Killiecrankie and Linn of Tummel

The Pass of Killiecrankie is a spectacular wooded gorge in a Site of Special Scientific Interest. Turbulent history and picturesque nature combine in a landscape of peaceful walks through broad-leafed woodlands. There are also reminders of 1689's brutal Battle of Killiecrankie such as the Soldier's Leap, where a fleeing soldier leapt across the River Garry to safety. The NTS visitor centre exhibition has seasonally changing, interactive wildlife displays, and the more adventurous can try the Soldier's Leap for themselves at a nearby, privately run bungee jumping facility on the bridge. Species of note include the pine marten, red squirrel, otter, pied and spotted flycatchers, wood warbler, great spotted woodpeckers, roe deer, slow worm, and bats, including daubenton and pipistrelle.


Ornamental and walled gardens, plus the wildlife garden and Caroline's Garden are great places to watch birds, bees and butterflies. Waymarked trails take you through woodland, farmland, and freshwater habitats, where roe deer, red squirrels, woodpeckers, buzzards and kingfishers can easily be glimpsed, as, more rarely, can otters and red kites. There is a large heronry, and bats can also be seen flying over the millpond and around the castle in the evenings. Crathes is a good place to listen out for jays screeching their way through the woods. Look out, too, for treecreepers making their way around the large oak trees. Crathes is really good for fungi on the lawns and throughout the woods in the late summer and autumn.


Crom, County Fermanagh

A tranquil landscape of islands, woodland and historic ruins with the largest area of oak woodland in Northern Ireland. On the shoreline, there are marsh-loving plants such as meadowsweet, purple loosestrife, iris, and water lilies, plus rare species such as fen violet and pointed stonewort. Among birds are snipe, curlew, redshank, heron, sedge warbler and kingfisher. In quiet spots around the estate, catch a glimpse of red squirrels, otters, fallow deer, Irish hares, and one of the eight species of bat. An overnight stay in the mammal hide offers the chance to see the elusive pine marten. There are 12 species of dragon and damselflies, in-cluding the rare hairy dragonfly. Also present are wood white and purple hairstreak butterflies.

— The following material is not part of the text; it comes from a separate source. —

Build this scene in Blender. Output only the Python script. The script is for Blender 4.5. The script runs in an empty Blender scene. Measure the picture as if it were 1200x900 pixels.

Strangford Lough, County Down

This is the UK's largest sea inlet with a myriad of little inlets and bays, plus more than 120 islands dotted across its surface, rich in wildfowl and marine life. Among plants now in flower are sea aster, the last of the thrift, and sea lavender. Around 200 pairs of cormorants breed here, and up to 75 per cent of the world population of light-bellied brent geese over-winter here. Around 70,000 birds come here each winter including knots, dunlins, curlews, redshanks, oystercatchers, wigeons, plovers, and godwits. One-third of all Ireland's terns nest in dense colonies on its islands during late spring and early summer. Around the islands, look out for common seals, grey seals, otters and porpoises.

Murlough National Nature Reserve, Co Down

The fragile 6,000-year-old sand dune system is an excellent area for walking and birdwatching. Here are 22 butterfly species, including the endangered marsh fritillary, small heath, common blue, and meadow brown. There are more than 300 types of moth, several rare beetles, and tunnel-burrowing solitary bees. Ireland's only native reptile, the common lizard, can be found basking in the sun on hot summer days. Birds breeding include skylark, cuckoo, song thrush, spotted flycatcher, dunnock, house sparrow, linnet, and bullfinch. Wildfowl and waders seen here are the oystercatcher, lapwing, redshank and curlew, and, during the winter, black-tailed godwit, turnstone and ringed plover. There are healthy populations of common and grey seals.